→ What needs to be done: Figure out how many lines of the material below contain the word "wide". Answer with the number only.
— Start —
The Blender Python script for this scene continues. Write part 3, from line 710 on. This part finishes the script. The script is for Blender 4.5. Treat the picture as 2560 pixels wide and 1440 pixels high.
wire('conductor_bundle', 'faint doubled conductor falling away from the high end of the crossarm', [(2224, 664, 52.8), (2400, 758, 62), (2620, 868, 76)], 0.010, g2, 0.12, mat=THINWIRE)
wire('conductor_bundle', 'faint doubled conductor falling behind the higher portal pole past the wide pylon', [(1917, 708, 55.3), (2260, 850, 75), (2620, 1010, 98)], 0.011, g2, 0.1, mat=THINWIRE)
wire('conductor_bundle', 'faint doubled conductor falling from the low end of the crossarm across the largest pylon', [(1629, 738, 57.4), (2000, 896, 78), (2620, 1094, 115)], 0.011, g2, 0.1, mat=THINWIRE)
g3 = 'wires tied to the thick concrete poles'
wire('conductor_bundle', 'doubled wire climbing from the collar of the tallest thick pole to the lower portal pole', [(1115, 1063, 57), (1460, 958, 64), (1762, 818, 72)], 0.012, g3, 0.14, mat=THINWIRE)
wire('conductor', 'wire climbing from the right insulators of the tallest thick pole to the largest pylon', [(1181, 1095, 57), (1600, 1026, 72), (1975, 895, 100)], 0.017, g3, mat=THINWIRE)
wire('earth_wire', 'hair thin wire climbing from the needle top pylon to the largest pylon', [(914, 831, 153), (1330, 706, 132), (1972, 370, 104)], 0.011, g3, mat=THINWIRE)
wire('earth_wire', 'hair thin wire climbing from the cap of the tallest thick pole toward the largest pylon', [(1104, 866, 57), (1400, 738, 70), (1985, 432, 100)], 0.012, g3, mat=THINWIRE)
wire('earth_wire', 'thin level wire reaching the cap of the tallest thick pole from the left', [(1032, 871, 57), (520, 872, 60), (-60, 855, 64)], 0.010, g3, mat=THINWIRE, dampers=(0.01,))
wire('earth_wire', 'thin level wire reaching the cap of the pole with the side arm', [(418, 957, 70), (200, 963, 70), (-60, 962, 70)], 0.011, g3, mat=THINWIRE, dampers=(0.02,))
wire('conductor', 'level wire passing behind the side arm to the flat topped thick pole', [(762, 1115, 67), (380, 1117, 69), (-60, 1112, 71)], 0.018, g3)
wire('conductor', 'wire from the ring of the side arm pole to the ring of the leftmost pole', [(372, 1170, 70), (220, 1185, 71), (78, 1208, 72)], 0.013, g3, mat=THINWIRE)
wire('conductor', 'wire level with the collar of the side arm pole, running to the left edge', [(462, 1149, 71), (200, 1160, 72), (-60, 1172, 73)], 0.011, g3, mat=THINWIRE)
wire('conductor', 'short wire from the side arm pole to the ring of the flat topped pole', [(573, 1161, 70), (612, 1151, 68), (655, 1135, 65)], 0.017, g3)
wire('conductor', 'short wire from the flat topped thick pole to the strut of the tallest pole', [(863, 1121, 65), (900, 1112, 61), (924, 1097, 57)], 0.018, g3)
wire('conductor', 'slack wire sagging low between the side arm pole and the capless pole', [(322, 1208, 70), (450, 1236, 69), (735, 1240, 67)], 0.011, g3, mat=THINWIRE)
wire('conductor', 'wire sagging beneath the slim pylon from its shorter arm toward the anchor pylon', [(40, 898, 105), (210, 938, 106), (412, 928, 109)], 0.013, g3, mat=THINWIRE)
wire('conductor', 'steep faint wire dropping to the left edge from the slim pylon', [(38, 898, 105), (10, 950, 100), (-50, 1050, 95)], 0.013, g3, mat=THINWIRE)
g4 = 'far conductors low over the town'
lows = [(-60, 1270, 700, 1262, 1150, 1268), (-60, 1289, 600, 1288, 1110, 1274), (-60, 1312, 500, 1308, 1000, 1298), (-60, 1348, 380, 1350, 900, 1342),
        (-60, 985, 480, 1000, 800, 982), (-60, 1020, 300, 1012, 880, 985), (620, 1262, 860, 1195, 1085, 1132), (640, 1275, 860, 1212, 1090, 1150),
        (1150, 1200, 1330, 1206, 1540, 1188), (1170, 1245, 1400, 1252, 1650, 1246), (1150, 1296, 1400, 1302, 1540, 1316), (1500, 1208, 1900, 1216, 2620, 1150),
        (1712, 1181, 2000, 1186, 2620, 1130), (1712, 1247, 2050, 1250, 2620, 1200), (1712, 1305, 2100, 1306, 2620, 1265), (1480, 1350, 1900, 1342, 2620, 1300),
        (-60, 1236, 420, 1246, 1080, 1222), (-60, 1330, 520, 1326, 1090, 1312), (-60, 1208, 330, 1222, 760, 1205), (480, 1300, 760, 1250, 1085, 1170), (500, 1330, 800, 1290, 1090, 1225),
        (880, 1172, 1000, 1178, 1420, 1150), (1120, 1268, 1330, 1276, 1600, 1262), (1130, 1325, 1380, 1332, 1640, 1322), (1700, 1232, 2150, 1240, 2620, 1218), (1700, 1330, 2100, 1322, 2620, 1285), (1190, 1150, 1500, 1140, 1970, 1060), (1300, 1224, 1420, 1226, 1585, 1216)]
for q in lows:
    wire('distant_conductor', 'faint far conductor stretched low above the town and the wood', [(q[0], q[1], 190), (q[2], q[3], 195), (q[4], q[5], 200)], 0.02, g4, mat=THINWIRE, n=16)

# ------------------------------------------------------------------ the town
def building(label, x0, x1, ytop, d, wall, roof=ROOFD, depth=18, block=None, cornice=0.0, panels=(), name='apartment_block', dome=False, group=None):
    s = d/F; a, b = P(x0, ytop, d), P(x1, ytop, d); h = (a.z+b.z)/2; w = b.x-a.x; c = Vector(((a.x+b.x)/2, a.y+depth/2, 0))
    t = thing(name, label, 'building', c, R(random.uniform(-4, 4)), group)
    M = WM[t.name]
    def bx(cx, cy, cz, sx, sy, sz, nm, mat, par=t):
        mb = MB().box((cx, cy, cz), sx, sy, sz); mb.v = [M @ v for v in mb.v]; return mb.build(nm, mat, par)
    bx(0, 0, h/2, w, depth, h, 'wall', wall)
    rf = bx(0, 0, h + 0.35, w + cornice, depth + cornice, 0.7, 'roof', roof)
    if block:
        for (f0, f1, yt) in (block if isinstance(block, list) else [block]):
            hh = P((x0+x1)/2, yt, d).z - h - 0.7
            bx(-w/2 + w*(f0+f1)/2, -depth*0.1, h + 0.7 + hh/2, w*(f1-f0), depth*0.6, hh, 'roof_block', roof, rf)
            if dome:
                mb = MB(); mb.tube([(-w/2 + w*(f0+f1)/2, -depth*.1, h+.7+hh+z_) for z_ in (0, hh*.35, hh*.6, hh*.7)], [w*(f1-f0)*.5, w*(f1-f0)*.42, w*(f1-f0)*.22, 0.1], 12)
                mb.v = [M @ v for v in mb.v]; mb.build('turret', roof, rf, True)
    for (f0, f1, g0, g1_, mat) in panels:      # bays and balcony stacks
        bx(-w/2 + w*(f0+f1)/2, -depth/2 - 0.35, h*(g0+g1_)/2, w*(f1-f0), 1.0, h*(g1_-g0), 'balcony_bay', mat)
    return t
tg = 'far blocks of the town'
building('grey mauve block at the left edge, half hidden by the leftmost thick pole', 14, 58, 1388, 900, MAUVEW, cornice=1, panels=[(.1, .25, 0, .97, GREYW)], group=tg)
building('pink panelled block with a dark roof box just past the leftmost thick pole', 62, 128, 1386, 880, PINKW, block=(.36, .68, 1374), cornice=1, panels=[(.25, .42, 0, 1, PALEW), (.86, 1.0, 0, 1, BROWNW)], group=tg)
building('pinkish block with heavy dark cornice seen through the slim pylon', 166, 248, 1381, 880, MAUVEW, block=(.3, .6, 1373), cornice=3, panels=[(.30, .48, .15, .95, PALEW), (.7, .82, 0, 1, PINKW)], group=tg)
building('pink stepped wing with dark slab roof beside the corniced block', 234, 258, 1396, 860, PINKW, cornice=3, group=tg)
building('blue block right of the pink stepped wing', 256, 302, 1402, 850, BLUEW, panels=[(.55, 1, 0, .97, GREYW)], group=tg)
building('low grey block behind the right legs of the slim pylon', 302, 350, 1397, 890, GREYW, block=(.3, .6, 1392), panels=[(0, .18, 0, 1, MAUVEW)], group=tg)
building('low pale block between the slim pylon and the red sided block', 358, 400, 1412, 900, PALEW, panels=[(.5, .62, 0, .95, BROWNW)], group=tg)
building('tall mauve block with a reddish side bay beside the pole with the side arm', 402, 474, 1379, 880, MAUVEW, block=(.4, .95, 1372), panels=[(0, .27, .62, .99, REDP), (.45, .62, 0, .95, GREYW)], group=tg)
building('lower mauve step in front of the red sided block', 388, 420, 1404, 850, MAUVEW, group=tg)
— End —
→ Solution to the problem: 2